- _RECORDED DATA_
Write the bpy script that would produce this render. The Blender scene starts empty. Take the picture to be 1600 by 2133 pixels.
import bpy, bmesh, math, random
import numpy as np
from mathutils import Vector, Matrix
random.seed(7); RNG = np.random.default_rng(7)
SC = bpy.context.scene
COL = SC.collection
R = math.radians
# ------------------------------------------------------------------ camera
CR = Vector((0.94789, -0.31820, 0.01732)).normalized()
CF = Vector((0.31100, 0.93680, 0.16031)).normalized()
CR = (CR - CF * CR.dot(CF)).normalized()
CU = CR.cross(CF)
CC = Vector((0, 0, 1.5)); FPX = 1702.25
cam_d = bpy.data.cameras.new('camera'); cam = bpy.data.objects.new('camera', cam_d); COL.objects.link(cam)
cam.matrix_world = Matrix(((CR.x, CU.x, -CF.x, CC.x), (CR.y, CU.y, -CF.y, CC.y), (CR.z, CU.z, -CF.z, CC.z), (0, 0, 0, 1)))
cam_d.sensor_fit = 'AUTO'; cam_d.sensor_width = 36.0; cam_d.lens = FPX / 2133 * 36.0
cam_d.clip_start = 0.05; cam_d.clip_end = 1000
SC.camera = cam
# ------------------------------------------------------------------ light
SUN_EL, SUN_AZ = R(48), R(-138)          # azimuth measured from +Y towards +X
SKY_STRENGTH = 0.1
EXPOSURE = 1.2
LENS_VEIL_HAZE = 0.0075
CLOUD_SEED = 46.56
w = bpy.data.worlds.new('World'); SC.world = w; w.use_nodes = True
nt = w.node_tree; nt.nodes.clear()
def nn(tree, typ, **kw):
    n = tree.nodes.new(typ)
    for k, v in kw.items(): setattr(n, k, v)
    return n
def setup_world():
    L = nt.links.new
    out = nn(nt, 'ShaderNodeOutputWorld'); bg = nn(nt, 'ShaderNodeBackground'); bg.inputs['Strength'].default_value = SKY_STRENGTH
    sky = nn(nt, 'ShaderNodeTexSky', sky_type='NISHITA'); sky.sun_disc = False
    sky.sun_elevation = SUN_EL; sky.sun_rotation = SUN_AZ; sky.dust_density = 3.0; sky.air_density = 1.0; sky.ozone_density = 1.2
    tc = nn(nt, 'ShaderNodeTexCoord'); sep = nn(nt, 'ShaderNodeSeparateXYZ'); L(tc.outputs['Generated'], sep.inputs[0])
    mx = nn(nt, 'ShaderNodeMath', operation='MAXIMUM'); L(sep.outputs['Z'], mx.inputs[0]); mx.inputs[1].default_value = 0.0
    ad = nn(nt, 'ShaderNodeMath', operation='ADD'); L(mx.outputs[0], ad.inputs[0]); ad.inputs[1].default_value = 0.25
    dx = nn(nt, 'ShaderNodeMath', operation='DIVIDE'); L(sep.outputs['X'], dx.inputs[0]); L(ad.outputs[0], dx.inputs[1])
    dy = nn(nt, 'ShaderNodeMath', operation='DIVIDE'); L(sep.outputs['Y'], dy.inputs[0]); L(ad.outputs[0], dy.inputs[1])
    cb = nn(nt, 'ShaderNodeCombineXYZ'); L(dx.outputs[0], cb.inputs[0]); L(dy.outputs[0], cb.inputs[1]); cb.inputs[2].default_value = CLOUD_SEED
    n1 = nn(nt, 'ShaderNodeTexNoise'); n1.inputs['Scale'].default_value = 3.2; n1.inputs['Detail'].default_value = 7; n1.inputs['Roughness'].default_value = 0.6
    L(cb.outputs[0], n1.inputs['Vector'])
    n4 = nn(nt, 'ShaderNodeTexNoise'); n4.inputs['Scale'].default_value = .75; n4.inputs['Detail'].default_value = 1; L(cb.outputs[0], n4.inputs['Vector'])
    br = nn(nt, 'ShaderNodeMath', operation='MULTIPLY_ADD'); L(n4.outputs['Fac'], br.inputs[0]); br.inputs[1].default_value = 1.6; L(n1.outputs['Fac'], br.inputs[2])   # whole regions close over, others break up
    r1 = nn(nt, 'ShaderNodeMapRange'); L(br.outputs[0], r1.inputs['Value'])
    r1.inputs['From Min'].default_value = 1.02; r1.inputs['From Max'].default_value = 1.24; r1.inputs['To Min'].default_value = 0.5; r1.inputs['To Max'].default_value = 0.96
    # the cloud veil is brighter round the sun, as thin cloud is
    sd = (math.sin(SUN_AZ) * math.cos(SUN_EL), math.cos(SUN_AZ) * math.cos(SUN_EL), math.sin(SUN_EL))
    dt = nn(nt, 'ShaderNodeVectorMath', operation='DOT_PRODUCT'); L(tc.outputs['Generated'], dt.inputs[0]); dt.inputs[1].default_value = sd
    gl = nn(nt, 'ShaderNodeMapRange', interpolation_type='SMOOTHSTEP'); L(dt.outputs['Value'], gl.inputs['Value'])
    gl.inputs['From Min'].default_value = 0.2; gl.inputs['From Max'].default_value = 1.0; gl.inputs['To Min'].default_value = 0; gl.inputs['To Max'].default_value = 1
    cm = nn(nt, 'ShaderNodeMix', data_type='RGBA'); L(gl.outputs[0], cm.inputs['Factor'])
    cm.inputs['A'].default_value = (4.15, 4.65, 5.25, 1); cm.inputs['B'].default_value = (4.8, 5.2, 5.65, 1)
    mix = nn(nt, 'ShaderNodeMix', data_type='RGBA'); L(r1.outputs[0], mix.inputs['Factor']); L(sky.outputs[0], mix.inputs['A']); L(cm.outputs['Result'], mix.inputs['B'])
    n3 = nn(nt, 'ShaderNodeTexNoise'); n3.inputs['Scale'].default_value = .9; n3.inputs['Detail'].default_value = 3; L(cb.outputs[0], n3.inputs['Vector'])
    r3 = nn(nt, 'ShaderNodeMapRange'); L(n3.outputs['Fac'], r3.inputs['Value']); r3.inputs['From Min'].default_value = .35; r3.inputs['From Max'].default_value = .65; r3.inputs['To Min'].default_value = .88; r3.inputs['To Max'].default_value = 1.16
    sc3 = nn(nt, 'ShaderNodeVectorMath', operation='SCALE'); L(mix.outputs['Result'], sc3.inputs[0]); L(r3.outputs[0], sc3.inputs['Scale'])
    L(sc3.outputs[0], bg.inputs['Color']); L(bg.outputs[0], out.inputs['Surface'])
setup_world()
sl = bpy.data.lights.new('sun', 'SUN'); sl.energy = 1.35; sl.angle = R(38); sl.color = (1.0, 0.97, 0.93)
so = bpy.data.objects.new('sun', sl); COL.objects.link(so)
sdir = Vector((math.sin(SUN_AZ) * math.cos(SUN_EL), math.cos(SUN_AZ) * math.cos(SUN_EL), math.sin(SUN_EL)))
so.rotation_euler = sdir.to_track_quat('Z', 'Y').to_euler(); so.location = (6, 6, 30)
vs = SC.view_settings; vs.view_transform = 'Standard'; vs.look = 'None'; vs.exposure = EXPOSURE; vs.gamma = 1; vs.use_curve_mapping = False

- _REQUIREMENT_
Extract the complete listing verbatim.

- _EXERCISE SOLUTION_
Write the bpy script that would produce this render. The Blender scene starts empty. Take the picture to be 1600 by 2133 pixels.
import bpy, bmesh, math, random
import numpy as np
from mathutils import Vector, Matrix
random.seed(7); RNG = np.random.default_rng(7)
SC = bpy.context.scene
COL = SC.collection
R = math.radians
# ------------------------------------------------------------------ camera
CR = Vector((0.94789, -0.31820, 0.01732)).normalized()
CF = Vector((0.31100, 0.93680, 0.16031)).normalized()
CR = (CR - CF * CR.dot(CF)).normalized()
CU = CR.cross(CF)
CC = Vector((0, 0, 1.5)); FPX = 1702.25
cam_d = bpy.data.cameras.new('camera'); cam = bpy.data.objects.new('camera', cam_d); COL.objects.link(cam)
cam.matrix_world = Matrix(((CR.x, CU.x, -CF.x, CC.x), (CR.y, CU.y, -CF.y, CC.y), (CR.z, CU.z, -CF.z, CC.z), (0, 0, 0, 1)))
cam_d.sensor_fit = 'AUTO'; cam_d.sensor_width = 36.0; cam_d.lens = FPX / 2133 * 36.0
cam_d.clip_start = 0.05; cam_d.clip_end = 1000
SC.camera = cam
# ------------------------------------------------------------------ light
SUN_EL, SUN_AZ = R(48), R(-138)          # azimuth measured from +Y towards +X
SKY_STRENGTH = 0.1
EXPOSURE = 1.2
LENS_VEIL_HAZE = 0.0075
CLOUD_SEED = 46.56
w = bpy.data.worlds.new('World'); SC.world = w; w.use_nodes = True
nt = w.node_tree; nt.nodes.clear()
def nn(tree, typ, **kw):
    n = tree.nodes.new(typ)
    for k, v in kw.items(): setattr(n, k, v)
    return n
def setup_world():
    L = nt.links.new
    out = nn(nt, 'ShaderNodeOutputWorld'); bg = nn(nt, 'ShaderNodeBackground'); bg.inputs['Strength'].default_value = SKY_STRENGTH
    sky = nn(nt, 'ShaderNodeTexSky', sky_type='NISHITA'); sky.sun_disc = False
    sky.sun_elevation = SUN_EL; sky.sun_rotation = SUN_AZ; sky.dust_density = 3.0; sky.air_density = 1.0; sky.ozone_density = 1.2
    tc = nn(nt, 'ShaderNodeTexCoord'); sep = nn(nt, 'ShaderNodeSeparateXYZ'); L(tc.outputs['Generated'], sep.inputs[0])
    mx = nn(nt, 'ShaderNodeMath', operation='MAXIMUM'); L(sep.outputs['Z'], mx.inputs[0]); mx.inputs[1].default_value = 0.0
    ad = nn(nt, 'ShaderNodeMath', operation='ADD'); L(mx.outputs[0], ad.inputs[0]); ad.inputs[1].default_value = 0.25
    dx = nn(nt, 'ShaderNodeMath', operation='DIVIDE'); L(sep.outputs['X'], dx.inputs[0]); L(ad.outputs[0], dx.inputs[1])
    dy = nn(nt, 'ShaderNodeMath', operation='DIVIDE'); L(sep.outputs['Y'], dy.inputs[0]); L(ad.outputs[0], dy.inputs[1])
    cb = nn(nt, 'ShaderNodeCombineXYZ'); L(dx.outputs[0], cb.inputs[0]); L(dy.outputs[0], cb.inputs[1]); cb.inputs[2].default_value = CLOUD_SEED
    n1 = nn(nt, 'ShaderNodeTexNoise'); n1.inputs['Scale'].default_value = 3.2; n1.inputs['Detail'].default_value = 7; n1.inputs['Roughness'].default_value = 0.6
    L(cb.outputs[0], n1.inputs['Vector'])
    n4 = nn(nt, 'ShaderNodeTexNoise'); n4.inputs['Scale'].default_value = .75; n4.inputs['Detail'].default_value = 1; L(cb.outputs[0], n4.inputs['Vector'])
    br = nn(nt, 'ShaderNodeMath', operation='MULTIPLY_ADD'); L(n4.outputs['Fac'], br.inputs[0]); br.inputs[1].default_value = 1.6; L(n1.outputs['Fac'], br.inputs[2])   # whole regions close over, others break up
    r1 = nn(nt, 'ShaderNodeMapRange'); L(br.outputs[0], r1.inputs['Value'])
    r1.inputs['From Min'].default_value = 1.02; r1.inputs['From Max'].default_value = 1.24; r1.inputs['To Min'].default_value = 0.5; r1.inputs['To Max'].default_value = 0.96
    # the cloud veil is brighter round the sun, as thin cloud is
    sd = (math.sin(SUN_AZ) * math.cos(SUN_EL), math.cos(SUN_AZ) * math.cos(SUN_EL), math.sin(SUN_EL))
    dt = nn(nt, 'ShaderNodeVectorMath', operation='DOT_PRODUCT'); L(tc.outputs['Generated'], dt.inputs[0]); dt.inputs[1].default_value = sd
    gl = nn(nt, 'ShaderNodeMapRange', interpolation_type='SMOOTHSTEP'); L(dt.outputs['Value'], gl.inputs['Value'])
    gl.inputs['From Min'].default_value = 0.2; gl.inputs['From Max'].default_value = 1.0; gl.inputs['To Min'].default_value = 0; gl.inputs['To Max'].default_value = 1
    cm = nn(nt, 'ShaderNodeMix', data_type='RGBA'); L(gl.outputs[0], cm.inputs['Factor'])
    cm.inputs['A'].default_value = (4.15, 4.65, 5.25, 1); cm.inputs['B'].default_value = (4.8, 5.2, 5.65, 1)
    mix = nn(nt, 'ShaderNodeMix', data_type='RGBA'); L(r1.outputs[0], mix.inputs['Factor']); L(sky.outputs[0], mix.inputs['A']); L(cm.outputs['Result'], mix.inputs['B'])
    n3 = nn(nt, 'ShaderNodeTexNoise'); n3.inputs['Scale'].default_value = .9; n3.inputs['Detail'].default_value = 3; L(cb.outputs[0], n3.inputs['Vector'])
    r3 = nn(nt, 'ShaderNodeMapRange'); L(n3.outputs['Fac'], r3.inputs['Value']); r3.inputs['From Min'].default_value = .35; r3.inputs['From Max'].default_value = .65; r3.inputs['To Min'].default_value = .88; r3.inputs['To Max'].default_value = 1.16
    sc3 = nn(nt, 'ShaderNodeVectorMath', operation='SCALE'); L(mix.outputs['Result'], sc3.inputs[0]); L(r3.outputs[0], sc3.inputs['Scale'])
    L(sc3.outputs[0], bg.inputs['Color']); L(bg.outputs[0], out.inputs['Surface'])
setup_world()
sl = bpy.data.lights.new('sun', 'SUN'); sl.energy = 1.35; sl.angle = R(38); sl.color = (1.0, 0.97, 0.93)
so = bpy.data.objects.new('sun', sl); COL.objects.link(so)
sdir = Vector((math.sin(SUN_AZ) * math.cos(SUN_EL), math.cos(SUN_AZ) * math.cos(SUN_EL), math.sin(SUN_EL)))
so.rotation_euler = sdir.to_track_quat('Z', 'Y').to_euler(); so.location = (6, 6, 30)
vs = SC.view_settings; vs.view_transform = 'Standard'; vs.look = 'None'; vs.exposure = EXPOSURE; vs.gamma = 1; vs.use_curve_mapping = False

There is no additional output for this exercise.